The panel recognized that its ruling conflicts with the consensus of other circuits, but said Supreme Court precedent compelled it to take the rare step of overturning precedent.

“Most circuits adopted their position by uncritically accepting our holding in Amy Travel,” Sykes wrote.

She continued: “Stare decisis alone cannot overcome Amy Travel’s clear incompatibilities with the FTCA’s text and structure, Meghrig, and the Supreme Court’s broader refinement of its implied remedies jurisprudence.”

A majority of Seventh Circuit judges declined to rehear this case en banc. Chief Judge Diane Wood and Judges David Hamilton and Illana Rovner dissented from that decision.

“To my knowledge, no court has ever tied the hands of a government agency in the way that the majority has done here, and the majority cites none,” Wood, a Clinton appointee, wrote in dissent.

Quoting Julius Caesar when he crossed the Rubicon – “the die is cast” – Wood said she believed the appeals court was making a grave mistake by overturning precedent without full en banc review.

She said that Meghrig, a case involving private plaintiffs, is different from this one, where a government plaintiff seeks restitution on behalf of the public.

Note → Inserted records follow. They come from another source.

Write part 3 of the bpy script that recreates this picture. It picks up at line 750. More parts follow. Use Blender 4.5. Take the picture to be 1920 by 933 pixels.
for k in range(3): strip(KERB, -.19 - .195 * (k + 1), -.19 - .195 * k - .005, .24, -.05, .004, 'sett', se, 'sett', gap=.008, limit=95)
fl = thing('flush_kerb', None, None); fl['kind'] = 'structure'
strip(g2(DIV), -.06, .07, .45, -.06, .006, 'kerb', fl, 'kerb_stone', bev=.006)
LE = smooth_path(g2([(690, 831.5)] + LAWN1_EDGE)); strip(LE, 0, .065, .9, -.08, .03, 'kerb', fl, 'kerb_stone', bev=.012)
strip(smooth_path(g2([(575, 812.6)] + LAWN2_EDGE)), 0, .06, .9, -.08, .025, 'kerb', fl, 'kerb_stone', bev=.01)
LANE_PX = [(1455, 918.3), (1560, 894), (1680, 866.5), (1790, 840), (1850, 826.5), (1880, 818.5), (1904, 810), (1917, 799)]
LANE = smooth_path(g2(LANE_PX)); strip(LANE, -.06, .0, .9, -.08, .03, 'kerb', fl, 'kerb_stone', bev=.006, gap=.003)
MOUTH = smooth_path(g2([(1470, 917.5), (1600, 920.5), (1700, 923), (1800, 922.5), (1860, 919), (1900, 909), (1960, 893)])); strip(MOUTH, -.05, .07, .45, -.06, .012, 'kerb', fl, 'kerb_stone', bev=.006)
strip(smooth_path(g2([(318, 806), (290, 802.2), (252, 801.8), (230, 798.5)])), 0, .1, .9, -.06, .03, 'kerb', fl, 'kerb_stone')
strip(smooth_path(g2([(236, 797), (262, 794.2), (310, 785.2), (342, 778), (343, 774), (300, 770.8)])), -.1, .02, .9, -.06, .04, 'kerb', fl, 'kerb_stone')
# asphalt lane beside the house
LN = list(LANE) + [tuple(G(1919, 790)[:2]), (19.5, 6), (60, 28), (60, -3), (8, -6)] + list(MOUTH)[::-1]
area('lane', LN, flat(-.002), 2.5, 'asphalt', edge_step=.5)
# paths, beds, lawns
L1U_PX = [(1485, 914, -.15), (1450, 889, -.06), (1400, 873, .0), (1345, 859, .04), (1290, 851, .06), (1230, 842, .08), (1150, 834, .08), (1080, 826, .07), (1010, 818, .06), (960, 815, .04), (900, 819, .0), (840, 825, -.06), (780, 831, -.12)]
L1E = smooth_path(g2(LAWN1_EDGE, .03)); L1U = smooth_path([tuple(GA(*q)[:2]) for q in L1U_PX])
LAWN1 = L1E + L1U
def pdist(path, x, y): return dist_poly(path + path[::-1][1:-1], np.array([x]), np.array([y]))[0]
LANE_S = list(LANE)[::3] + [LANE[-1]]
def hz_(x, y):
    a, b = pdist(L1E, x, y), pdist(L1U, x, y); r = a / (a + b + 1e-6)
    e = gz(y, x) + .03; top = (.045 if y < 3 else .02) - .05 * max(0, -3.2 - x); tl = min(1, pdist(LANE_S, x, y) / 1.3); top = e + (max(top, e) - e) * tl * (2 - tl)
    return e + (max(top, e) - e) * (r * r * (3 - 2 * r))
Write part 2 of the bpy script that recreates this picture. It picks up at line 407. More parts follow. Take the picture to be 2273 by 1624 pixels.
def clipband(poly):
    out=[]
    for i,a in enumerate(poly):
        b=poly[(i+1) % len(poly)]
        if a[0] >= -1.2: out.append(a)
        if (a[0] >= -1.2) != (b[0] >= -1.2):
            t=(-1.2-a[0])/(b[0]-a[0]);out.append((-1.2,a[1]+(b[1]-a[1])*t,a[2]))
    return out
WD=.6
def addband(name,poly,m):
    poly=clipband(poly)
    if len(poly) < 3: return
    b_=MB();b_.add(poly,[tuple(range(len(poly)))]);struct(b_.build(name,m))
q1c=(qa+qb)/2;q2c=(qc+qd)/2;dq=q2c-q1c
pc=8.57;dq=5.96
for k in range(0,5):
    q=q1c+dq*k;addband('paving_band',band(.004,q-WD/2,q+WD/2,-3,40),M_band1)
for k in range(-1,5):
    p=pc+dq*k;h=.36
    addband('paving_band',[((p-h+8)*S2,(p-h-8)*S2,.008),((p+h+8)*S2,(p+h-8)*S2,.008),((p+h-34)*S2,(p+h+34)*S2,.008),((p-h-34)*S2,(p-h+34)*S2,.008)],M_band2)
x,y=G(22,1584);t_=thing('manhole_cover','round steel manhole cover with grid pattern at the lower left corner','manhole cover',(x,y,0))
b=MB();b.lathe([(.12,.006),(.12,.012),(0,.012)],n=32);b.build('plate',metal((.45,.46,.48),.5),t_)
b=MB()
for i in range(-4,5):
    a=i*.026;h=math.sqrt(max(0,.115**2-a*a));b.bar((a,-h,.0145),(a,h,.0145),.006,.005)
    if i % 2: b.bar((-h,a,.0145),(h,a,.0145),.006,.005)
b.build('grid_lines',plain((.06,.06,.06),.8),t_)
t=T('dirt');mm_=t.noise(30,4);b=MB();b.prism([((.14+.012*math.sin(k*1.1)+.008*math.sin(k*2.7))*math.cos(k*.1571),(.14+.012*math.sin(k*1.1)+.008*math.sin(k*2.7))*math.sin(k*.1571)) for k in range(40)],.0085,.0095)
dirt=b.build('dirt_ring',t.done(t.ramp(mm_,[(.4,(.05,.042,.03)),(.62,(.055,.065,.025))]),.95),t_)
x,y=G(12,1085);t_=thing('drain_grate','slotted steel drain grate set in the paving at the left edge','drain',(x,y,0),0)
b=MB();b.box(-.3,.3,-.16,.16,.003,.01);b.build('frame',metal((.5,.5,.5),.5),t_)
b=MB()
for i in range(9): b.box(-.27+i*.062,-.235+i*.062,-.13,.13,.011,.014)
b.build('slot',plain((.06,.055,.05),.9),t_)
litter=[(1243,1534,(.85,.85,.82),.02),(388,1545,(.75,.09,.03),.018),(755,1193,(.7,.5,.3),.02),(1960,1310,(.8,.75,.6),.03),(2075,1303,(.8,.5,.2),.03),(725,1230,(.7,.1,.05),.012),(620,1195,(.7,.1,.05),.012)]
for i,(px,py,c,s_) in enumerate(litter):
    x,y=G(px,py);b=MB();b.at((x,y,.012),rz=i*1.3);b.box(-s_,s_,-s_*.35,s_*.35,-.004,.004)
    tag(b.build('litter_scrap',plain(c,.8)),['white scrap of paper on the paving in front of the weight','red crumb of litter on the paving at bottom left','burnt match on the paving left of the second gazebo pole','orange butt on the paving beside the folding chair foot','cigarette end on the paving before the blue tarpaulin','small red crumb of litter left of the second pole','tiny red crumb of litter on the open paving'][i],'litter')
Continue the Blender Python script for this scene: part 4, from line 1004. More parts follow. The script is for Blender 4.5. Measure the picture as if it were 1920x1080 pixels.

“Nothing in Meghrig, and nothing in the cases following Meghrig, comes close to holding that a government agency acting pursuant to express authority to seek injunctive relief cannot ask for a mandatory injunction requiring turn-over of money,” Wood wrote in a stinging, 23-page dissent.

She called out the majority for “trivializ[ing] the fact that eight of our sister circuits agree with Amy Travel’s holding. They brush off this consensus with the accusation that these courts have done so unthinkingly. I find that charge quite unwarranted.”

The ruling creates a circuit split, making it likely that the Supreme Court will grant certiorari.